Nous savons aujourd’hui que la période de latence est très active pendant cette phase et que les transformations de l’appareil psychique sont particulièrement importantes à cette période, ces transformations se font jour « après coup » à l’adolescence ou chez le jeune adulte. Freud trouve regrettable qu’on ait contesté la pulsion sexuelle chez l’enfant et parle même « des germes de l’activité sexuelle », apportés précocement lors de l’ingestion de la nourriture au moment du suçotement du bébé, comme étant une des activités qui amènent le sujet enfant à une satisfaction sexuelle, et qu’il ne cesse d’autant plus de rechercher et de répéter.

Nous remarquons la note ajoutée en 1920, où Freud fait référence à « une floraison de la sexualité chez l’enfant de la deuxième à la cinquième année [4] » Cette période n’est pas du tout une suspension de la sexualité, bien au contraire, elle persiste et fournit une énergie qui pour une large part sera utilisée à des fins autres que sexuelles, c’est-à-dire en faveur de sentiments altruistes, sociaux et d’un autre côté, écrit Freud, à l’édification des barrières sexuelles ultérieures, dont le refoulement et la formation réactionnelle.
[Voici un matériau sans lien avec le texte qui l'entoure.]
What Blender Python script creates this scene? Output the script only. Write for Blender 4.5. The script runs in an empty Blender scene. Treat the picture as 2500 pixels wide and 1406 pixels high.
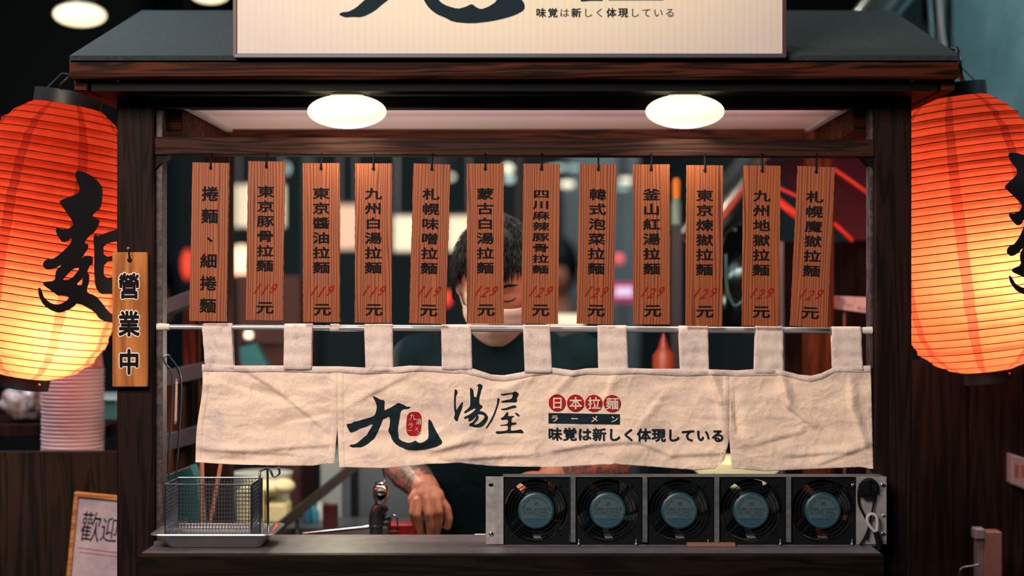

 Mais un enfant est unique et différent à un autre, nous devons considérer le temps psychique de chaque sujet enfant, non pas le temps chronologique des apprentissages. Mireille Cifali et Jeanne Moll[5] font référence à Alice Balint comme à quelqu’un qui rappelle que toute culture devrait faire face à des problèmes éducatifs particuliers sans attendre qu’un système pédagogique soit parfait, c’est-à-dire que si une pédagogie postule une prévention des névroses et des perversions, si elle vise à une substitution du psychanalyste  par l’éducateur, nous serions bien dans la prétention de former « l’homme psychiquement idéal » ; nous sommes alors dans une contradiction des termes, une ignorance totale des enseignants des découvertes psychanalytiques serait-elle donc convenable ? L’argument justifie-t-il l’ignorance sous prétexte que cette pédagogie n’existe pas ou est-elle une tâche impossible ?

Les pathologies de l’enfance sont en lien direct à cette période importante de la vie de tout sujet, de cela dépend un épanouissement du jeune enfant, du pré-adolescent ou du jeune adulte.  La vie de chaque « adulte » requière toujours un moment d’introjection, et une remémoration de l’enfance. Même si cela est parfois douloureux, marcher, se mettre de bout, s’étayer à un autre est fondamentale pour l’obtention de l’autonomie. C’est seulement de cette manière que le sujet enfant ressent la protection de l’autre. Le chemin inverse, c’est-à dire, si l’on le lui demande l’autonomie très tôt, cette demande l’insécurise. Ainsi, ne pas considérer la période de latence de la sexualité chez l’enfant serait de nier les mécanismes de l’inconscient  qui nous atteignons en tant que des êtres vivants. Cette négation est à l’origine d’un angélisme, d’une idéalisation de l’enfance.

Nous pourrions conclure sur l’idée d’Alice Balint que ce sont « les améliorations insignifiantes des méthodes d’éducation qui sont à l’origine du progrès de la culture, parce que tout système a ses défauts et appelle donc nécessairement des changements [6] ».

G. Trabajo

 


[1]. Freud Sigmund, Trois essais sur la théorie sexuelle (1905), Paris, PUF, 2010.

[2]. Ibid., p. 55.

[3] . Freud Sigmund, Lettres à Wilhelm Fliess, 1887-1904, Paris, PUF, 2006, p. 225.

[4]. Ibid., p. 112.

[5].   Cifali Mireille ; Moll Jeanne, Pédagogie et psychanalyse, Paris, Bordas, 1985.

[6]. Balint Alice, « Les fondements de notre système éducatif », 1937, cahier 2, Discussion lors du symposium sur « La révision de la pédagogique psychanalytique » à Budapest, p. 237-241 in Pédagogie et psychanalyse.